Agent Ben Dogra said at this time of year he's typically spending a lot of time on the phone talking to teams about free agents he represents and where they might fit on a roster. Now, he finds himself talking to players about the realities of the lockout.

"Players want to know about what happens if we get a favorable or unfavorable ruling from the court," Dogra said, referring to the players' April 6 hearing on a class-action antitrust lawsuit against the league. "They want to know about insurance, where they should train without an off-season program. You're dealing with a lot of things that you've never dealt with before."

If there's no labor agreement before the NFL draft at the end of April, there will be more complications. Teams will be able to speak with players they select only before and during the draft. Drafted players can be introduced to the local media the next day but cannot receive playbooks, information from their new coaches … really anything of substance.

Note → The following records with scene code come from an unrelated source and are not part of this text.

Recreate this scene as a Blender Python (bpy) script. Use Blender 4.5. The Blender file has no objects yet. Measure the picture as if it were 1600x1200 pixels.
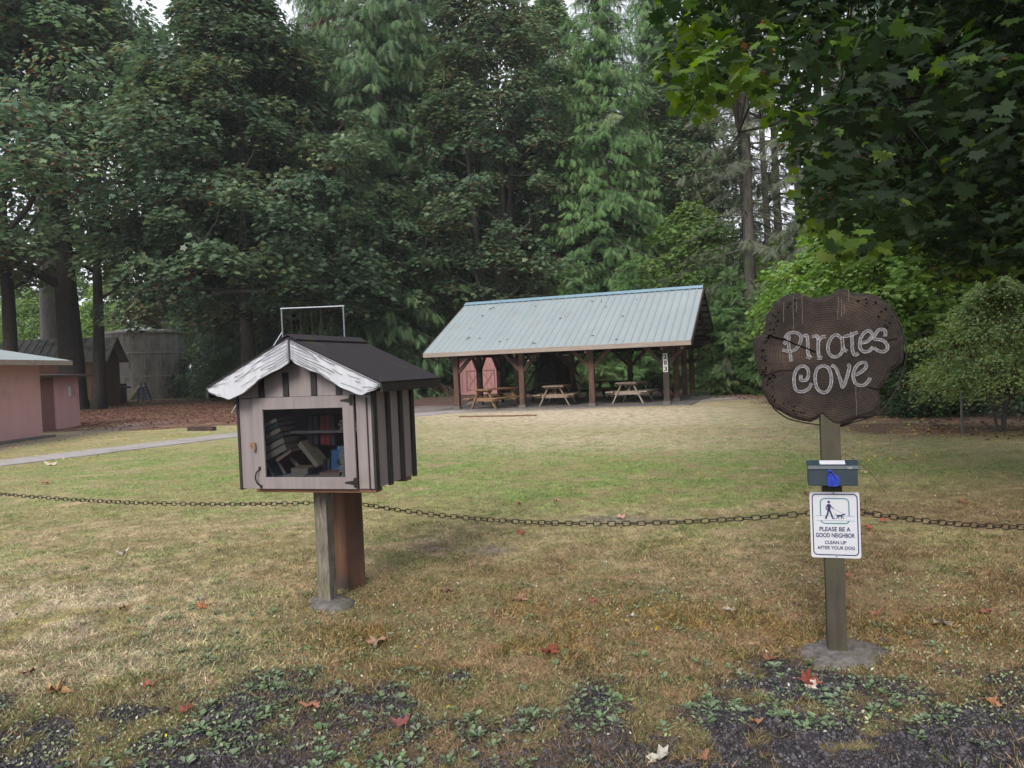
import bpy, math, random
import numpy as np
from mathutils import Vector, Matrix
R = math.radians
# ---------------------------------------------------------------- camera
scene = bpy.context.scene
F, ROLL, PITCH, EYE = 1200.0, R(2.4), -math.atan(27/1200), 1.5
fw = np.array([0, math.cos(PITCH), math.sin(PITCH)]); r0 = np.array([1., 0, 0]); u0 = np.cross(r0, fw)
rt = r0*math.cos(ROLL)-u0*math.sin(ROLL); up = r0*math.sin(ROLL)+u0*math.cos(ROLL)
cd = bpy.data.cameras.new("camera"); cam = bpy.data.objects.new("camera", cd); scene.collection.objects.link(cam)
cd.sensor_width = 36; cd.lens = 27.0; cd.clip_start = .05; cd.clip_end = 2000
cam.matrix_world = Matrix([[rt[0], up[0], -fw[0], 0], [rt[1], up[1], -fw[1], 0], [rt[2], up[2], -fw[2], EYE], [0, 0, 0, 1]])
scene.camera = cam
# ---------------------------------------------------------------- light
SUN_EL, SUN_AZ = R(34), R(198)      # azimuth from +Y clockwise: behind the camera, to the left
w = bpy.data.worlds.new("World"); scene.world = w; w.use_nodes = True
nt = w.node_tree; nt.nodes.clear()
out = nt.nodes.new('ShaderNodeOutputWorld'); bg = nt.nodes.new('ShaderNodeBackground')
sky = nt.nodes.new('ShaderNodeTexSky'); sky.sky_type = 'NISHITA'; sky.sun_disc = False
sky.sun_elevation = SUN_EL; sky.sun_rotation = SUN_AZ; sky.air_density = 1.2; sky.dust_density = 2
tc = nt.nodes.new('ShaderNodeTexCoord'); nz = nt.nodes.new('ShaderNodeTexNoise'); nz.inputs['Scale'].default_value = 2.2
nz.inputs['Detail'].default_value = 6
rp = nt.nodes.new('ShaderNodeValToRGB'); rp.color_ramp.elements[0].position = .3; rp.color_ramp.elements[1].position = .62
rp.color_ramp.elements[0].color = (.55, .55, .55, 1)
mx = nt.nodes.new('ShaderNodeMixRGB'); mx.inputs[2].default_value = (12.5, 12.8, 14.0, 1)
L = nt.links.new
L(tc.outputs['Generated'], nz.inputs['Vector']); L(nz.outputs['Fac'], rp.inputs[0]); L(rp.outputs[0], mx.inputs[0])
L(sky.outputs[0], mx.inputs[1]); L(mx.outputs[0], bg.inputs[0]); bg.inputs[1].default_value = .08
L(bg.outputs[0], out.inputs[0])
sd = bpy.data.lights.new("sun", 'SUN'); sd.energy = 2.6; sd.angle = R(22); sd.color = (1, .95, .88)
so = bpy.data.objects.new("sun", sd); scene.collection.objects.link(so)
dirv = Vector((math.sin(SUN_AZ)*math.cos(SUN_EL), math.cos(SUN_AZ)*math.cos(SUN_EL), math.sin(SUN_EL)))
so.rotation_euler = dirv.to_track_quat('Z', 'Y').to_euler()
scene.view_settings.view_transform = 'Standard'; scene.view_settings.look = 'None'
scene.view_settings.exposure = 0.45; scene.view_settings.gamma = 1
# ---------------------------------------------------------------- helpers
rng = np.random.default_rng(7); rnd = random.Random(5)
col = scene.collection
def proj(X, Y, Z):
    vz = Z-EYE
    d = X*fw[0]+Y*fw[1]+vz*fw[2]
    return 800+F*(X*rt[0]+Y*rt[1]+vz*rt[2])/d, 600-F*(X*up[0]+Y*up[1]+vz*up[2])/d
def gnd(px, py):
    d = fw+rt*(px-800)/F+up*(600-py)/F
    t = -EYE/d[2]; return float(d[0]*t), float(d[1]*t)
def hash2(ix, iy, s):
    h = (ix.astype(np.int64)*374761393+iy.astype(np.int64)*668265263+s*1442695041) & 0xffffffff
    h = ((h ^ (h >> 13))*1274126177) & 0xffffffff
    return ((h ^ (h >> 16)) & 0xffff)/65535.
def vn(x, y, s=0):
    ix = np.floor(x); iy = np.floor(y); fx = x-ix; fy = y-iy
    fx = fx*fx*(3-2*fx); fy = fy*fy*(3-2*fy)
    a = hash2(ix, iy, s); b = hash2(ix+1, iy, s); c = hash2(ix, iy+1, s); d = hash2(ix+1, iy+1, s)
    return (a*(1-fx)+b*fx)*(1-fy)+(c*(1-fx)+d*fx)*fy
def fbm(x, y, f, s=0, o=4):
    t = 0; a = .5
    for i in range(o):
        t = t+a*vn(x*f, y*f, s+i*17); f *= 2.03; a *= .5
    return t/(1-.5**o)
def sm(a, b, x):
    t = np.clip((x-a)/(b-a), 0, 1); return t*t*(3-2*t)
def tag(o, label=None, cat=None, group=None, kind=None):
    if label: o['label'] = label
    if cat: o['category'] = cat
    if group: o['group'] = group
    if kind: o['kind'] = kind
    return o
def empty(name, loc=(0, 0, 0), rz=0, label=None, cat=None, group=None):
    o = bpy.data.objects.new(name, None); col.objects.link(o); o.location = loc; o.rotation_euler = (0, 0, rz)
    o.empty_display_size = .1
    return tag(o, label, cat, group)
def copy_tree(o, parent=None):
    c = o.copy(); col.objects.link(c)
    if parent: c.parent = parent
    for ch in o.children: copy_tree(ch, c)
    return c
class MB:
    def __init__(s): s.v = []; s.f = []
    def add(s, vs, fs, M=None):
        n = len(s.v)
        for p in vs:
            p = Vector(p); s.v.append(tuple(M @ p) if M is not None else tuple(p))
        s.f += [tuple(i+n for i in f) for f in fs]; return s
    def box(s, c, d, M=None, rot=None):
        x, y, z = [k/2 for k in d]
        vs = [Vector((i*x, j*y, k*z)) for i in (-1, 1) for j in (-1, 1) for k in (-1, 1)]
        if rot is not None: vs = [rot @ q for q in vs]
        vs = [q+Vector(c) for q in vs]
        return s.add(vs, [(0, 1, 3, 2), (4, 6, 7, 5), (0, 4, 5, 1), (2, 3, 7, 6), (0, 2, 6, 4), (1, 5, 7, 3)], M)
    def bar(s, a, b, w, h, upv=(0, 0, 1)):
        a = Vector(a); b = Vector(b); d = (b-a); l = d.length; d.normalize(); u = Vector(upv)
        x = d.cross(u)
        if x.length < 1e-4: x = d.cross(Vector((0, 1, 0)))
        x.normalize(); z = x.cross(d)
        rot = Matrix((x, d, z)).transposed()
        return s.box((a+b)/2, (w, l, h), rot=rot)
    def tube(s, pts, rad, n=8, cap=True):
        pts = [Vector(p) for p in pts]; k = len(pts)
        if not hasattr(rad, '__len__'): rad = [rad]*k
        base = len(s.v); pu = None
        for i, p in enumerate(pts):
            d = (pts[min(i+1, k-1)]-pts[max(i-1, 0)])
            d = d.normalized() if d.length > 1e-9 else Vector((0, 0, 1))
            if pu is None:
                pu = d.cross(Vector((0, 0, 1)) if abs(d.z) < .9 else Vector((1, 0, 0)))
            pu = (pu-d*pu.dot(d)); pu.normalize(); w_ = d.cross(pu)
            for j in range(n):
                a = 2*math.pi*j/n
                s.v.append(tuple(p+(pu*math.cos(a)+w_*math.sin(a))*rad[i]))
        for i in range(k-1):
            for j in range(n):
                s.f.append((base+i*n+j, base+i*n+(j+1) % n, base+(i+1)*n+(j+1) % n, base+(i+1)*n+j))
        if cap:
            s.f.append(tuple(base+j for j in range(n))[::-1]); s.f.append(tuple(base+(k-1)*n+j for j in range(n)))
        return s
    def prism(s, pts, y0, y1):          # outline in local x,z; extruded along y
        n = len(pts)
        vs = [(p[0], y0, p[1]) for p in pts]+[(p[0], y1, p[1]) for p in pts]
        return s.add(vs, [tuple(range(n)), tuple(range(2*n-1, n-1, -1))]+[(i, i+n, (i+1) % n+n, (i+1) % n) for i in range(n)])
    def ribbon(s, pts, wdt, y, th=.001):   # flat stroke in x,z plane facing -y
        q = [Vector((p[0], 0, p[1])) for p in pts]; n = len(q); b = len(s.v)
        for i, p in enumerate(q):
            d = q[min(i+1, n-1)]-q[max(i-1, 0)]; d.normalize() if d.length else None
            nn = Vector((-d.z, 0, d.x))*wdt/2
            for yy in (y, y+th):
                s.v.append(tuple(p+nn+Vector((0, yy, 0)))); s.v.append(tuple(p-nn+Vector((0, yy, 0))))
        for i in range(n-1):
            a = b+i*4; c = a+4
            s.f += [(a, a+1, c+1, c), (a+2, c+2, c+3, a+3), (a, c, c+2, a+2), (a+1, a+3, c+3, c+1)]
        s.f += [(b, b+2, b+3, b+1), (b+4*n-4, b+4*n-3, b+4*n-1, b+4*n-2)]
        return s
    def build(s, name, mat, parent=None, bev=0, smooth=False, loc=None, rot=None):
        m = bpy.data.meshes.new(name); m.from_pydata(s.v, [], s.f); m.materials.append(mat)
        import bmesh
        bm = bmesh.new(); bm.from_mesh(m); bmesh.ops.recalc_face_normals(bm, faces=bm.faces)
        if bev:
            es = [e for e in bm.edges if e.is_manifold and e.calc_face_angle(0) > .5]
            try: bmesh.ops.bevel(bm, geom=es, offset=bev, segments=2, affect='EDGES', profile=.6, clamp_overlap=True)
            except Exception: pass
        bm.to_mesh(m); bm.free()
        if smooth: m.polygons.foreach_set('use_smooth', [True]*len(m.polygons))
        o = bpy.data.objects.new(name, m); col.objects.link(o)
        if parent: o.parent = parent
        if loc: o.location = loc
        if rot: o.rotation_euler = rot
        return o
def smooth_line(pts, sub=5):
    P = [pts[0]]+list(pts)+[pts[-1]]; o = []
    for i in range(1, len(P)-2):
        for k in range(sub):
            t = k/sub; a, b, c, d = [np.array(q, float) for q in P[i-1:i+3]]
            o.append(tuple(.5*((2*b)+(-a+c)*t+(2*a-5*b+4*c-d)*t*t+(-a+3*b-3*c+d)*t**3)))
    o.append(tuple(pts[-1])); return o
# ---------------------------------------------------------------- materials
def newmat(name):
    m = bpy.data.materials.new(name); m.use_nodes = True; n = m.node_tree
    return m, n, n.nodes['Principled BSDF'], n.nodes.new, n.links.new
def mat(name, c1, c2=None, rough=.7, scale=8, stretch=(1, 1, 1), bump=.2, metal=0, spec=.4, detail=6, c3=None, s3=2., t3=(.5, .62), bdist=.01):
    m, n, p, N, K = newmat(name)
    p.inputs['Roughness'].default_value = rough; p.inputs['Metallic'].default_value = metal
    p.inputs['Specular IOR Level'].default_value = spec
    tc = N('ShaderNodeTexCoord'); mp = N('ShaderNodeMapping'); mp.inputs['Scale'].default_value = stretch
    K(tc.outputs['Object'], mp.inputs[0])
    nz = N('ShaderNodeTexNoise'); nz.inputs['Scale'].default_value = scale; nz.inputs['Detail'].default_value = detail
    nz.inputs['Roughness'].default_value = .65
    K(mp.outputs[0], nz.inputs['Vector'])
    r = N('ShaderNodeValToRGB'); r.color_ramp.elements[0].position = .32; r.color_ramp.elements[1].position = .7
    c2 = c2 or tuple(k*.7 for k in c1)
    r.color_ramp.elements[0].color = (*c2, 1); r.color_ramp.elements[1].color = (*c1, 1)
    K(nz.outputs['Fac'], r.inputs[0]); last = r.outputs[0]
    if c3:
        n3 = N('ShaderNodeTexNoise'); n3.inputs['Scale'].default_value = s3; n3.inputs['Detail'].default_value = 7
        K(tc.outputs['Object'], n3.inputs['Vector'])
        r3 = N('ShaderNodeValToRGB'); r3.color_ramp.elements[0].position = t3[0]; r3.color_ramp.elements[1].position = t3[1]
        K(n3.outputs['Fac'], r3.inputs[0]); mm = N('ShaderNodeMixRGB'); K(r3.outputs[0], mm.inputs[0])
        K(last, mm.inputs[1]); mm.inputs[2].default_value = (*c3, 1); last = mm.outputs[0]
    K(last, p.inputs['Base Color'])
    if bump:
        b = N('ShaderNodeBump'); b.inputs['Strength'].default_value = bump; b.inputs['Distance'].default_value = bdist
        K(nz.outputs['Fac'], b.inputs['Height']); K(b.outputs[0], p.inputs['Normal'])
    return m
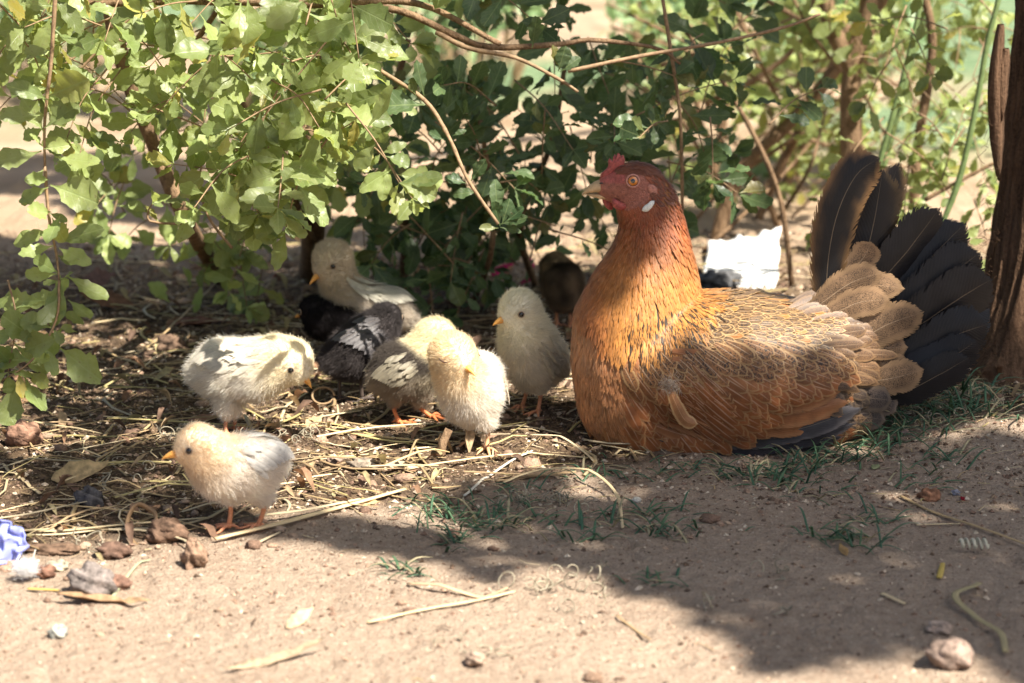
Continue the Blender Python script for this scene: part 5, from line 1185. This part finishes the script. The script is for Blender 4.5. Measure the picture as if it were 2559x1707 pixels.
# ---- uncountable litter
def scatter_xy(n, dens):
    out = []
    while len(out) < n:
        x = rng.uniform(-.85, .85, n); y = rng.uniform(-.78, 1.2, n); k = rng.random(n) < dens(x, y); out += list(zip(x[k], y[k]))
    return np.array(out[:n])
def straws(n, dens, lr, wr, name, label, cols, lift=.002):
    a = Acc(); xy = scatter_xy(n, dens)
    for x, y in xy:
        L = rng.uniform(*lr) * rng.uniform(.5, 1); w_ = rng.uniform(*wr); an = rng.normal(0.15, .75) if rng.random() < .7 else rng.uniform(0, 3.14); d = Vector((math.cos(an), math.sin(an), 0)); s = Vector((-d.y, d.x, 0)); k = 5 if L > .03 else 3; b = rng.normal() * .12 * L; b2 = rng.random() * .1 * L if rng.random() < .35 else 0; q = []
        for i in range(k):
            t = i / (k - 1) - .5; p = Vector((x, y, 0)) + d * L * t + s * (b * 4 * (t * t)); q.append(p)
        xs = np.array([p.x for p in q]); ys = np.array([p.y for p in q]); zs = H(xs, ys); zl = np.linspace(zs[0], zs[-1], k); z = np.maximum(zs, zl) + lift * rng.random() + w_ * .3
        for i in range(k): q[i].z = z[i] + b2 * math.sin(math.pi * i / (k - 1))
        col = np.array(cols[rng.integers(len(cols))]) * rng.uniform(.6, 1.15)
        tube(a, q, [w_, w_, w_ * .6], 4, col, flat=.4, cap=False)
    tag(a.build(name, MAT_STRAW), label, kind='stuff')
lm_ = lambda x, y: np.clip(litter_mask(x, y) * (1 - sm(.75, 1.2, y)), 0, 1)
hay = lambda x, y: lm_(x, y) * (.25 + 1.0 * (perlin(x * 7, y * 7 + 8) > -.05))
straws(1100, hay, (.05, .18), (.0006, .0026), 'straw_litter', 'loose straw scattered under the bush', STRAW, .006)
straws(8000, lambda x, y: lm_(x, y) * .9 + .012 + .35 * sm(-.34, -.1, y) * sm(0, .2, x), (.006, .035), (.0003, .0010), 'straw_chaff', 'short straw chaff on the soil', STRAW + [(.24, .16, .10), (.18, .12, .08)], .003)
def crumbs(n, dens, rr, name, label, cols, flat=.7):
    a = Acc(); xy = scatter_xy(n, dens); z = H(xy[:, 0], xy[:, 1]); P8 = np.array([(1, 0, 0), (-1, 0, 0), (0, 1, 0), (0, -1, 0), (0, 0, 1), (0, 0, -1)], float)
    F8 = np.array([(0, 2, 4), (2, 1, 4), (1, 3, 4), (3, 0, 4), (2, 0, 5), (1, 2, 5), (3, 1, 5), (0, 3, 5)])
    V = P8[None] * rng.uniform(.6, 1.3, (n, 6, 1)) * (rr[0] + (rr[1] - rr[0]) * rng.random((n, 1, 1)) ** 3); an = rng.uniform(0, 6.28, n); ca, sa = np.cos(an)[:, None], np.sin(an)[:, None]
    X = V[..., 0] * ca - V[..., 1] * sa; Y_ = V[..., 0] * sa + V[..., 1] * ca; Z = V[..., 2] * flat + V[..., 0] * .3
    W = np.stack([X + xy[:, :1], Y_ + xy[:, 1:], Z + z[:, None] + .0004], -1).reshape(-1, 3); Fa = (F8[None] + 6 * np.arange(n)[:, None, None]).reshape(-1, 3)
    c = np.array(cols)[rng.integers(len(cols), size=n)] * rng.uniform(.7, 1.2, (n, 1)); a.add(W, Fa, None, np.repeat(c, 6, 0)); tag(a.build(name, MAT_CRUMB, None, False), label, kind='stuff')
SOILC = [(.30, .20, .14), (.38, .27, .19), (.22, .14, .10), (.50, .40, .30), (.16, .11, .08)]
crumbs(46000, lambda x, y: lm_(x, y) + .08 + .8 * sm(-.32, -.05, y) * sm(0, .2, x) + .4 * np.exp(-((y + .2) / .12) ** 2), (.0006, .0042), 'soil_crumbs', 'crumbly mulch and grit', SOILC + [(.12, .08, .055), (.60, .50, .38)])
crumbs(24000, lambda x, y: np.where(x < 0, .5, .4) + 0 * y, (.0004, .0028), 'fine_gravel', 'fine grit on the bare dirt', SOILC)
a = Acc()
for x, y in scatter_xy(900, lambda x, y: lm_(x, y) * .5 + .05 + .9 * np.exp(-(((x + .4) / .25) ** 2 + ((y + .4) / .13) ** 2))):
    r_ = .002 + .007 * rng.random() ** 3; ball(a, (x, y, hz(x, y) + r_ * .15), (r_ * rng.uniform(.8, 1.4), r_, r_ * rng.uniform(.5, .8)), 9, 6, np.array(SOILC[rng.integers(3)]) * rng.uniform(.7, 1.2), None, .6, rng.uniform(0, 99))
tag(a.build('loose_clods', MAT_CRUMB), 'small loose clods', kind='stuff')
def flakes(n, dens):
    a = Acc()
    for x, y in scatter_xy(n, dens):
        v, f, uv = LEAVES_LO[rng.integers(5)]; sz = rng.uniform(.007, .024); m_ = np.array(frame((x, y, hz(x, y) + .003), (rng.normal(), rng.normal(), rng.normal() * .1), (rng.normal() * .3, rng.normal() * .3, 1), sz)); w_ = v * np.array([.8, 1, 2.2]); w_ = w_ @ m_[:3, :3].T + m_[:3, 3]; w_[:, 2] -= (w_[:, 2] - H(w_[:, 0], w_[:, 1])).min() - .0005
        a.add(w_, f, uv, np.array([(.34, .2, .12), (.24, .14, .09), (.48, .34, .2), (.16, .10, .07), (.40, .33, .18)][rng.integers(5)]) * rng.uniform(.7, 1.15))
    tag(a.build('leaf_litter', MAT_DEAD), 'brown leaf scraps under the bush', kind='stuff')
flakes(1000, lambda x, y: lm_(x, y))
# grass
def grass(spots):
    a = Acc()
    for px, py, n, sp, L in spots:
        c = G(px, py)
        for _ in range(n):
            x, y = c.x + rng.normal() * sp, c.y + rng.normal() * sp * .8; b = Vector((x, y, hz(x, y) - .001)); an = rng.uniform(0, 6.28); d = Vector((math.cos(an), math.sin(an) * .7, rng.uniform(.15, .9))).normalized(); l = L * rng.uniform(.5, 1.2); e = b + d * l; e.z = max(e.z - l * .25, hz(e.x, e.y) + .0015); m_ = b + d * l * .55; m_.z = max(m_.z, hz(m_.x, m_.y) + .002)
            g_ = rng.random(); col = (.07 + .08 * g_, .17 + .09 * g_, .105 + .03 * g_) if rng.random() < .8 else (.55, .48, .30); w_ = rng.uniform(.0010, .0019)
            tube(a, catmull([b, m_, e], 6), [w_, w_ * .9, w_ * .1], 3, col, flat=.35, cap=False)
    tag(a.build('grass', MAT_GRASS), 'thin green grass blades creeping over the dirt', kind='stuff')
sp_ = [(1110, 1270, 26, .018, .034), (1160, 1300, 34, .022, .036), (1230, 1310, 30, .022, .036), (1130, 1350, 22, .018, .034), (1010, 1420, 9, .008, .032), (1020, 1440, 8, .01, .03), (1300, 1240, 26, .028, .03), (1330, 1300, 22, .02, .03), (1450, 1350, 14, .010, .040),
       (1560, 1300, 26, .024, .034), (1640, 1330, 22, .014, .036), (1640, 1450, 12, .012, .028), (1700, 1290, 8, .02, .03), (1480, 1190, 14, .012, .028), (1620, 1180, 22, .03, .032), (1740, 1165, 12, .03, .03), (1870, 1190, 34, .030, .040), (1940, 1200, 34, .024, .042), (2000, 1160, 40, .026, .042),
       (2080, 1140, 40, .028, .044), (2160, 1110, 46, .028, .046), (2230, 1080, 46, .03, .050), (2300, 1050, 50, .032, .055), (2370, 1020, 44, .03, .055), (2420, 990, 30, .02, .07), (2360, 1150, 16, .02, .04), (2300, 1190, 14, .02, .036), (2060, 1340, 16, .010, .040), (2140, 1360, 22, .012, .044), (2180, 1300, 16, .012, .034), (1750, 1340, 6, .02, .03), (2030, 1230, 14, .03, .03), (2480, 1040, 20, .03, .05), (2330, 985, 30, .03, .06)]
grass(sp_)
def curls(spots):
    a = Acc()
    for px, py, n, sp in spots:
        c = G(px, py)
        for _ in range(n):
            p = c + Vector((rng.normal() * sp, rng.normal() * sp, 0)); p.z = hz(p.x, p.y) + .002; r_ = rng.uniform(.002, .006); ph = rng.uniform(0, 6); ax = rv(); x = ax.orthogonal().normalized(); y = ax.cross(x); q = [p + Vector((0, 0, r_)) + (x * math.cos(ph + t) + y * math.sin(ph + t)) * r_ * (1 + t * .1) + ax * t * .001 for t in np.linspace(0, rng.uniform(3, 7), 12)]
            for v in q: v.z = max(v.z, hz(v.x, v.y) + .001)
            tube(a, q, [.0008, .0004], 4, np.array((.50, .44, .32)) * rng.uniform(.5, 1.1), cap=False)
    tag(a.build('dry_curls', MAT_STRAW), 'pale curled wisps of dried plant', kind='stuff')
curls([(2400, 1000, 34, .02), (2330, 1040, 20, .02), (1440, 1470, 14, .020), (1400, 1490, 8, .016), (1930, 1440, 4, .02), (1960, 1540, 3, .01), (1770, 1520, 3, .006), (2230, 1040, 12, .02), (460, 1090, 16, .016), (620, 1100, 8, .02), (1380, 1260, 26, .022), (1250, 1260, 10, .02), (240, 1380, 8, .01), (1180, 1620, 5, .015), (780, 1090, 20, .02), (330, 1200, 10, .03)])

Although the draft will remain intact, the annual scramble to sign rookie free agents who were not selected will not. There is no free agency, and only picks can be traded, not players.

"In every other year, there's an adrenaline rush when you have 15 to 20 teams calling on one player," agent Bruce Tollner said. "Head coaches are calling and recruiting them, sharing why they're the best place to go. That's an exciting time, and at this point it looks like it won't happen."

Once there is a resolution to the labor crisis, assuming it comes after the draft, the league would set a date to begin the free-agent signing period.

"If that happens, it will be different than ever before," Tollner said. "Maybe you'll have time to communicate with teams over days, as opposed to on the spot. A lot of times it's, 'Hey, you have 15 minutes. Let me know, or we're moving on to our next guy.' That dynamic of those transactions might be much different."

Then again, different is the new normal.